Data in this exercise -

◇ ◇ ◇ ◇ ◇ ◇ ◇

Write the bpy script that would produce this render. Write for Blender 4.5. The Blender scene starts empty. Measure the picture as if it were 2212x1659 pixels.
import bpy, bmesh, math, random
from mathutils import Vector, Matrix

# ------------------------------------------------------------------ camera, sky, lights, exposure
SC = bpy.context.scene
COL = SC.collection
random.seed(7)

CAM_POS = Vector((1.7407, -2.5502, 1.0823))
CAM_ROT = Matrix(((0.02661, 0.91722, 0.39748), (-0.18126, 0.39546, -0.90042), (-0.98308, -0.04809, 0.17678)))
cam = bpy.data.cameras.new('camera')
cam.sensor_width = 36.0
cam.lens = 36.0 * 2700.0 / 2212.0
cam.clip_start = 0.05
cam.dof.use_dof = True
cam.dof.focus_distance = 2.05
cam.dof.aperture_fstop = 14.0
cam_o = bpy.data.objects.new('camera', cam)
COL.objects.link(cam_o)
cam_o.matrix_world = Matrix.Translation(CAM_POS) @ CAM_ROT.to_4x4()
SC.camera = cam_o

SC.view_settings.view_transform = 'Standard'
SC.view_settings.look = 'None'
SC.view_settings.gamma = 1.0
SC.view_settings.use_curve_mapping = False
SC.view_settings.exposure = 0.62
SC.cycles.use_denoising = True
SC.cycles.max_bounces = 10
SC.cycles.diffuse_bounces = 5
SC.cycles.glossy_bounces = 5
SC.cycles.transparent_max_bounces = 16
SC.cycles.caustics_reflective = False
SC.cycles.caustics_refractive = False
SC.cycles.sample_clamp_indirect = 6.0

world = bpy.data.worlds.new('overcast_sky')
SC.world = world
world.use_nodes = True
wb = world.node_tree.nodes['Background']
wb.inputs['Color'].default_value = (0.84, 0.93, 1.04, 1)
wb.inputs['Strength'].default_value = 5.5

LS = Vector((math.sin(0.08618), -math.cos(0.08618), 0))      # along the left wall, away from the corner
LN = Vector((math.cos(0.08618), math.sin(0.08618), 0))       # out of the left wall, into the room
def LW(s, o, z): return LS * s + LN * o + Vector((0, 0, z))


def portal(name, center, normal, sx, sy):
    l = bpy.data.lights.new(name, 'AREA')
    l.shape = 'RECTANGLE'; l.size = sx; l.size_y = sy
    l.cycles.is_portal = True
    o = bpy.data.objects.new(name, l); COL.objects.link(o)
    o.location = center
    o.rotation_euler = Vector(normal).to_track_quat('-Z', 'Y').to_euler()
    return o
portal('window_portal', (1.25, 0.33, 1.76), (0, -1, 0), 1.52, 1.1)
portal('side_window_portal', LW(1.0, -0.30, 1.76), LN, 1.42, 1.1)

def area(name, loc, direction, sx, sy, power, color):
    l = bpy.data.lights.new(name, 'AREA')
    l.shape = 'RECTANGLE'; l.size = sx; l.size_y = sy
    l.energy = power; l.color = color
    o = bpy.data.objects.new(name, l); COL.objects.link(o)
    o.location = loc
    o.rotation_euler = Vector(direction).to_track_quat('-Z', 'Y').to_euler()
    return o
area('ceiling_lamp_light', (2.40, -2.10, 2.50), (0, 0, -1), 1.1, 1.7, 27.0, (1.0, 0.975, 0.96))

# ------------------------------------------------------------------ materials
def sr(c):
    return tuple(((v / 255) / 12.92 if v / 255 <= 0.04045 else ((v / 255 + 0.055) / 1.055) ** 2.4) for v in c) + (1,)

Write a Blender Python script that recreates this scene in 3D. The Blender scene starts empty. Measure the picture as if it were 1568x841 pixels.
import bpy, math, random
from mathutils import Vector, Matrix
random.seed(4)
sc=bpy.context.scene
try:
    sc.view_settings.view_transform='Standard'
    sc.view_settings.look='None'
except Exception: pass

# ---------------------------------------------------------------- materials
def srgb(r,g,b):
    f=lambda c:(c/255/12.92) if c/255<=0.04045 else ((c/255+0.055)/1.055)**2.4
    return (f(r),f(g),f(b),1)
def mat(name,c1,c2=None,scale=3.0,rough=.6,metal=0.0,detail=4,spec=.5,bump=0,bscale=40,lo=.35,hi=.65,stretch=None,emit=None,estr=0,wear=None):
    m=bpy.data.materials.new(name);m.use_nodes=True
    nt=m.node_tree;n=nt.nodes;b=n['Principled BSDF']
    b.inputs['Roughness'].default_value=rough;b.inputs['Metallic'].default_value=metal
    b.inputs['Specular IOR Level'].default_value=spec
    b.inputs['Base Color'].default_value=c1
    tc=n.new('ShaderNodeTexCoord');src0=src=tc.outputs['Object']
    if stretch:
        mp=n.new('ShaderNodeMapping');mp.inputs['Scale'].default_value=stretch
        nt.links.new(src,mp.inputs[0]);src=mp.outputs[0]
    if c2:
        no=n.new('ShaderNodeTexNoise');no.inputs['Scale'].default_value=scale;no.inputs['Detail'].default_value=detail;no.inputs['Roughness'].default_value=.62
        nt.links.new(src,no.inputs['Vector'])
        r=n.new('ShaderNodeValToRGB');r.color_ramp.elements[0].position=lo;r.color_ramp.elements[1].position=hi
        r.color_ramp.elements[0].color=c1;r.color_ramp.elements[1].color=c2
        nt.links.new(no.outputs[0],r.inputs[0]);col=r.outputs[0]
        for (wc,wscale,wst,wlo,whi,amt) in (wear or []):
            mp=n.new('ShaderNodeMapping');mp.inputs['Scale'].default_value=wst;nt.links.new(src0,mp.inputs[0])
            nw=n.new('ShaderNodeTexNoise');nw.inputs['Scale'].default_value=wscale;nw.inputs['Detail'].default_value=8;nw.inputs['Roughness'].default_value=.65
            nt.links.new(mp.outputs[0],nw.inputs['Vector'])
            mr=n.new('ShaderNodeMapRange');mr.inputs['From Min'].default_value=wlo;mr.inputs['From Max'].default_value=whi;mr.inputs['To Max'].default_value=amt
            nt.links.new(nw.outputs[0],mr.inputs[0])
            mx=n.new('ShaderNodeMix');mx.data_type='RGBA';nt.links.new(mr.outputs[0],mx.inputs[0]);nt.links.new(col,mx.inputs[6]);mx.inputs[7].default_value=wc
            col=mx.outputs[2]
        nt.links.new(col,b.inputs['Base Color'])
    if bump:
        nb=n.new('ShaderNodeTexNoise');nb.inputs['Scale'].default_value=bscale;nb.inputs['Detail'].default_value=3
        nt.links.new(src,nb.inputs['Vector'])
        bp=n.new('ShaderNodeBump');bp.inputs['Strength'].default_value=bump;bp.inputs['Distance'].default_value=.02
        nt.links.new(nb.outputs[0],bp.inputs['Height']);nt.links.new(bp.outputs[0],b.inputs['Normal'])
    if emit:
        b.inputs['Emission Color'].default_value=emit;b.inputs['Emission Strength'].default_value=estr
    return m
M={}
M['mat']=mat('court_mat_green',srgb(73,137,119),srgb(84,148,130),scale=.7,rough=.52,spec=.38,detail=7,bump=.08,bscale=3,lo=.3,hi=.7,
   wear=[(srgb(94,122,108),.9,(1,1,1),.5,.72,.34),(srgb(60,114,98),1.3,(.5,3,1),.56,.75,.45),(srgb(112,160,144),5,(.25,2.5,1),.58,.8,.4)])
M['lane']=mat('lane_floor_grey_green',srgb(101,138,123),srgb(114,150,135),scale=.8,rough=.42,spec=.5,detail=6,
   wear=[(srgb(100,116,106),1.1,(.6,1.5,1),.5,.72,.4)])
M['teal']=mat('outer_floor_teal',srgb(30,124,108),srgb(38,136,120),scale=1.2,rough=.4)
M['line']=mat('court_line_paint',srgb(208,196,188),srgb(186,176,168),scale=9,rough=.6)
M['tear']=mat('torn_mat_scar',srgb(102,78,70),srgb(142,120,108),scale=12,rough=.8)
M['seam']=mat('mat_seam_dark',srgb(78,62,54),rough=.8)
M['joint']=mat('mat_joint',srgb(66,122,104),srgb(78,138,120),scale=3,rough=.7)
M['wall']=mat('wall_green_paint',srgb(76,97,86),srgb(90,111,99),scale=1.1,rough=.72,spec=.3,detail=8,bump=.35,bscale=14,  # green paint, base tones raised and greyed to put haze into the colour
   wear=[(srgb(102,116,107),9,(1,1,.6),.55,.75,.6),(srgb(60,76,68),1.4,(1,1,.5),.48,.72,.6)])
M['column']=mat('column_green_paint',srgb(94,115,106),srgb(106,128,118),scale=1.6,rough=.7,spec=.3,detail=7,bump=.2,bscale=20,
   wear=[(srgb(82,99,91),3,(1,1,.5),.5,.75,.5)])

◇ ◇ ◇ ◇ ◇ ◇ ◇

Request - Everything from the first line through the line containing "random.seed(7)" should be quoted exactly, and nothing beyond it.

Reply to the task -
Write the bpy script that would produce this render. Write for Blender 4.5. The Blender scene starts empty. Measure the picture as if it were 2212x1659 pixels.
import bpy, bmesh, math, random
from mathutils import Vector, Matrix

# ------------------------------------------------------------------ camera, sky, lights, exposure
SC = bpy.context.scene
COL = SC.collection
random.seed(7)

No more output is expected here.